Abstract

With advances in multimedia technologies, demand for transmission and storage of voluminous multimedia data has dramatically increased and, as a consequence, data compression is now essential in reducing the amount of data prior storage or transmission. Compression techniques aim to minimise the number of bits required to represent image data while maintaining an acceptable visual quality. Image compression is achieved by exploiting the spatial and perceptual redundancies present in image data. Image compression techniques are classified into two categories, lossless and lossy. Lossless techniques refer to those that allow recovery of the original input data from its compressed representation without any loss of information, i.e. after decoding, an identical copy of the original data can be restored.
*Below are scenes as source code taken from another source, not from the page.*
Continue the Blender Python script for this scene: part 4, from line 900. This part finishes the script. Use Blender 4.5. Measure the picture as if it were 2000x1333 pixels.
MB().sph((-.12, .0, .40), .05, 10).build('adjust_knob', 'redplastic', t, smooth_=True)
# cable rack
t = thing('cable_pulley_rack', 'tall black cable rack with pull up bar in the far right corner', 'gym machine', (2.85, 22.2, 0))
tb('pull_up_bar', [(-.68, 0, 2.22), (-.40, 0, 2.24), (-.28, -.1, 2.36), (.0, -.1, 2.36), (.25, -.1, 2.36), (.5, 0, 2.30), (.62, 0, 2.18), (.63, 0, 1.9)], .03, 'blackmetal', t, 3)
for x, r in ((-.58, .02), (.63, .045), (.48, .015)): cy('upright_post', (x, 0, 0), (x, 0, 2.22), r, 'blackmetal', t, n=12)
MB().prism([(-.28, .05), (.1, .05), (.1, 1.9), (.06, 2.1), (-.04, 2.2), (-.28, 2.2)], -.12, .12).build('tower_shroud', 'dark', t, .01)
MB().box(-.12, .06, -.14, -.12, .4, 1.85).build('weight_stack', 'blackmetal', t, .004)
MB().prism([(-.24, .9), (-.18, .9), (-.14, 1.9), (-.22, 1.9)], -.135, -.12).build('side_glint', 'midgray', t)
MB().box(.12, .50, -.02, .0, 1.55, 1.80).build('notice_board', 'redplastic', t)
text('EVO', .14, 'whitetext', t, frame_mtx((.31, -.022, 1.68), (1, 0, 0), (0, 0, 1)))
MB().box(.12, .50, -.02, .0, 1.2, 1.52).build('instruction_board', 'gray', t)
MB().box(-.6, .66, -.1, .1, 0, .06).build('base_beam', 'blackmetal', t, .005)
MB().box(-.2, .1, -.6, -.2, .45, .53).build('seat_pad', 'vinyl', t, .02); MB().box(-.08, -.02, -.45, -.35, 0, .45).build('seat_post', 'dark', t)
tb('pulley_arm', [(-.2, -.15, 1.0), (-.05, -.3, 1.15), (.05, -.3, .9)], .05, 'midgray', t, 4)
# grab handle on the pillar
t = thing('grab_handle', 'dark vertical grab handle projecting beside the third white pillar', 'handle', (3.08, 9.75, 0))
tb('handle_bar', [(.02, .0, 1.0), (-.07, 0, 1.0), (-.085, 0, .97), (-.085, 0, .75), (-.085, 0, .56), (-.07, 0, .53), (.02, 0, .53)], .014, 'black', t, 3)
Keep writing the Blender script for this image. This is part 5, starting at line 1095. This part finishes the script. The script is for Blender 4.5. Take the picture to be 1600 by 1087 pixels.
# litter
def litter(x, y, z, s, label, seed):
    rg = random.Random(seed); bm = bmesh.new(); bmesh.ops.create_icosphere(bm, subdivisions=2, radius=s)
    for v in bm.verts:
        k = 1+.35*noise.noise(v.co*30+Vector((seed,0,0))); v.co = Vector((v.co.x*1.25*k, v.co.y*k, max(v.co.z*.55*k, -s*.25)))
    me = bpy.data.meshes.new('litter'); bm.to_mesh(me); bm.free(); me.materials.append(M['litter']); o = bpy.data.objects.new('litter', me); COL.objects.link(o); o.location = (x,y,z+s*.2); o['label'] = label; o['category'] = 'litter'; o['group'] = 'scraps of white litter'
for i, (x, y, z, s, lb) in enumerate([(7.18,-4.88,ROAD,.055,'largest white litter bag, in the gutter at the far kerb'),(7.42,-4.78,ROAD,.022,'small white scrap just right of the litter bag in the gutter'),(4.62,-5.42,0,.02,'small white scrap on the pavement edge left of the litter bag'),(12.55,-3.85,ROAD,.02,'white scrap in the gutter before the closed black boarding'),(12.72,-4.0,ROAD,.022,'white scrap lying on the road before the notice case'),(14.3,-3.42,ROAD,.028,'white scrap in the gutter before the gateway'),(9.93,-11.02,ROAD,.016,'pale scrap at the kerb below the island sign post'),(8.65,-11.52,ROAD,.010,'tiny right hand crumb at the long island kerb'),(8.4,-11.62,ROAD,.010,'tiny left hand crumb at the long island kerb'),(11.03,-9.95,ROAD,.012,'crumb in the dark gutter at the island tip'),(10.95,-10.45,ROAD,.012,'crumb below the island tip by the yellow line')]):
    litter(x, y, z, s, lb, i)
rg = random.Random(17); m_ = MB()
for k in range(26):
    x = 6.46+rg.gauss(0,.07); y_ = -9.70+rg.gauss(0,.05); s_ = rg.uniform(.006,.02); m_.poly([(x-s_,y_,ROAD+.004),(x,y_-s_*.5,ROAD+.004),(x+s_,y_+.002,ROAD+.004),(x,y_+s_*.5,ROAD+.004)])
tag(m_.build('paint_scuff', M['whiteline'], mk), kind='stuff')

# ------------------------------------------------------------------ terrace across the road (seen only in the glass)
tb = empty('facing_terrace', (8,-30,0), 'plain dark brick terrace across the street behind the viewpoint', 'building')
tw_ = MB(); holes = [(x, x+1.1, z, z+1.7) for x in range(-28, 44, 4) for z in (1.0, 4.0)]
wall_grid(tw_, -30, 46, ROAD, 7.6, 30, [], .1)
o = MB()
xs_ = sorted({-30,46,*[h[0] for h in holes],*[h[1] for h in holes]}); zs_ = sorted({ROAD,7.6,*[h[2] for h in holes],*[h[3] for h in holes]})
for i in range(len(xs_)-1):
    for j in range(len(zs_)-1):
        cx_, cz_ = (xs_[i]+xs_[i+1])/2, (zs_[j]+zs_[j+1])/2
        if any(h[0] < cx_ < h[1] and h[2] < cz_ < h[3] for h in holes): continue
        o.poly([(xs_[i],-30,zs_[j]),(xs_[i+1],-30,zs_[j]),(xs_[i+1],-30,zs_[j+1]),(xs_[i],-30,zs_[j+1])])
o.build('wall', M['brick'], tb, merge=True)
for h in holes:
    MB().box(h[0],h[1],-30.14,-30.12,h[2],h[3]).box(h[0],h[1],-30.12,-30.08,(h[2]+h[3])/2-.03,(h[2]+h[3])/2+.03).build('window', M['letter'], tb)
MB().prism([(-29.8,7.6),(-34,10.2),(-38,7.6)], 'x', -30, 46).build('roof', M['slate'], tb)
Lossy techniques offer higher compression ratios but it is impossible to recover the original data from its compressed data, as some of the input information is lost during the lossy compression. These techniques are designed to minimise the amount of distortion introduced into the image data at certain compression ratios. Compression is usually achieved by transforming the image data into another domain, e.g. frequency or wavelet domains, and then quantizing and losslessy encoding the transformed coefficients (Ghanbari, 1999; Peng & Kieffer, 2004; Wang et al., 2001). In recent years much research has been undertaken to develop efficient image compression techniques. This research has led to the development of two standard image compression techniques called: JPEG and JPEG2000 (JPEG, 1994; JPEG 2000, 2000), and many nonstandard image compression algorithms (Said & Pearlman, 1996; Scargall & Dlay, 2000; Shapiro, 1993).